## PROBLEM STATEMENT
Set all the material down again unchanged, without the pictures.

## DATASET CONTENT
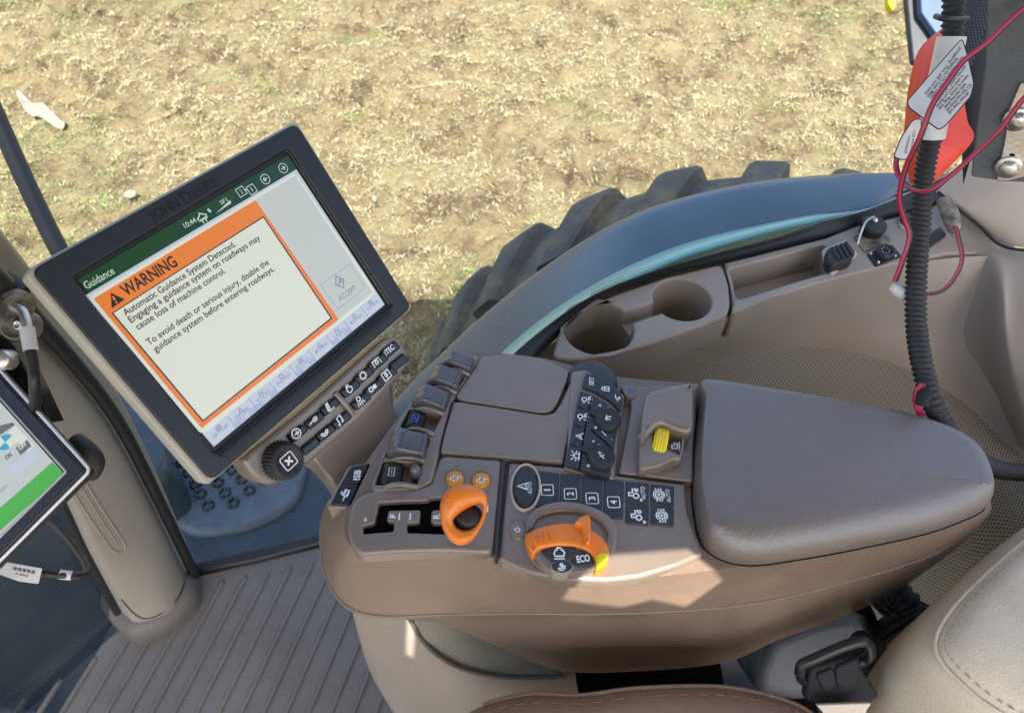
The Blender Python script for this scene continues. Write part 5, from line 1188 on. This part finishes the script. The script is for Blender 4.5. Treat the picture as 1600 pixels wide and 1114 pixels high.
# ================================================================ RIGHT: hose, wires, labels, bracket, red strap
def hose():
    mb = MB()
    path = [T(1510, -420, .70), T(1496, -200, .75), T(1492, -60, .78), T(1488, 60, .80), T(1480, 130, .82), T(1460, 200, .84), T(1446, 260, .86), T(1439, 340, .87), T(1432, 430, .86), T(1432, 510, .85), T(1443, 580, .83), T(1462, 640, .82), T(1492, 690, .84), T(1545, 728, .92), T(1600, 738, .98), T(1680, 735, 1.05)]
    mb.tube(path, .0108, M['rubber'], 16, 24, rib=lambda i: 1.09 if (i % 4) < 2 else .90, seglen=.0016); mb.build('corrugated_hose', None, label='black corrugated cable hose hanging down the right side and behind the armrest', category='hose')
hose()
def hose2():
    mb = MB(); path = [T(1370, 945, .97), T(1396, 928, .96), T(1420, 946, .95), T(1434, 985, .95), T(1440, 1045, .98)]
    mb.tube(path, .0175, M['rubber'], 18, 20, rib=lambda i: 1.07 if (i % 5) < 3 else .90, seglen=.0017); mb.build('corrugated_hose', None, label='thick short ribbed hose under the rear end of the armrest', category='hose')
hose2()
mb = MB(); mb.tube([T(1512, 30, .79), T(1478, 30, .775), T(1462, 26, .79)], .003, M['black'], 8); mb.build('cable_tie', None, label='black cable tie round the upper hose', category='cable tie')
def tagp(name, px, d, label, lines=None, rot=None, extra=None):
    o = T(px[0][0], px[0][1], d[0]); a = T(px[1][0], px[1][1], d[1]); c = T(px[-1][0], px[-1][1], d[-1] if len(d) > 2 else d[0]); p = Pl(o, a-o, c-o) if ((a-o).cross(c-o)).dot(CAM-o) > 0 else Pl(o, c-o, a-o)
    mb = MB(); mb.plate(p, rc(PX(p, px), .004), -.0005, .0005, .0003, M['paper'], bottom=True)
    if lines:
        for t, A, B, h in lines: mb.text(p, t, p.loc(*A), p.loc(*B), h, .0007, M['gasket'], .005)
    q = clean(rc(PX(p, px), .004)); q = q if area(q) > 0 else q[::-1]; q = offs(q, -.0002); mb.tube([p.pt(a.x, a.y, 0) for a in q]+[p.pt(q[0].x, q[0].y, 0)], .0007, M['gasket'], 6, 1)
    mb.build(name, None, label=label, category='label', group='folded warning tags on the hose')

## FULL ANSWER
The Blender Python script for this scene continues. Write part 5, from line 1188 on. This part finishes the script. The script is for Blender 4.5. Treat the picture as 1600 pixels wide and 1114 pixels high.
# ================================================================ RIGHT: hose, wires, labels, bracket, red strap
def hose():
    mb = MB()
    path = [T(1510, -420, .70), T(1496, -200, .75), T(1492, -60, .78), T(1488, 60, .80), T(1480, 130, .82), T(1460, 200, .84), T(1446, 260, .86), T(1439, 340, .87), T(1432, 430, .86), T(1432, 510, .85), T(1443, 580, .83), T(1462, 640, .82), T(1492, 690, .84), T(1545, 728, .92), T(1600, 738, .98), T(1680, 735, 1.05)]
    mb.tube(path, .0108, M['rubber'], 16, 24, rib=lambda i: 1.09 if (i % 4) < 2 else .90, seglen=.0016); mb.build('corrugated_hose', None, label='black corrugated cable hose hanging down the right side and behind the armrest', category='hose')
hose()
def hose2():
    mb = MB(); path = [T(1370, 945, .97), T(1396, 928, .96), T(1420, 946, .95), T(1434, 985, .95), T(1440, 1045, .98)]
    mb.tube(path, .0175, M['rubber'], 18, 20, rib=lambda i: 1.07 if (i % 5) < 3 else .90, seglen=.0017); mb.build('corrugated_hose', None, label='thick short ribbed hose under the rear end of the armrest', category='hose')
hose2()
mb = MB(); mb.tube([T(1512, 30, .79), T(1478, 30, .775), T(1462, 26, .79)], .003, M['black'], 8); mb.build('cable_tie', None, label='black cable tie round the upper hose', category='cable tie')
def tagp(name, px, d, label, lines=None, rot=None, extra=None):
    o = T(px[0][0], px[0][1], d[0]); a = T(px[1][0], px[1][1], d[1]); c = T(px[-1][0], px[-1][1], d[-1] if len(d) > 2 else d[0]); p = Pl(o, a-o, c-o) if ((a-o).cross(c-o)).dot(CAM-o) > 0 else Pl(o, c-o, a-o)
    mb = MB(); mb.plate(p, rc(PX(p, px), .004), -.0005, .0005, .0003, M['paper'], bottom=True)
    if lines:
        for t, A, B, h in lines: mb.text(p, t, p.loc(*A), p.loc(*B), h, .0007, M['gasket'], .005)
    q = clean(rc(PX(p, px), .004)); q = q if area(q) > 0 else q[::-1]; q = offs(q, -.0002); mb.tube([p.pt(a.x, a.y, 0) for a in q]+[p.pt(q[0].x, q[0].y, 0)], .0007, M['gasket'], 6, 1)
    mb.build(name, None, label=label, category='label', group='folded warning tags on the hose')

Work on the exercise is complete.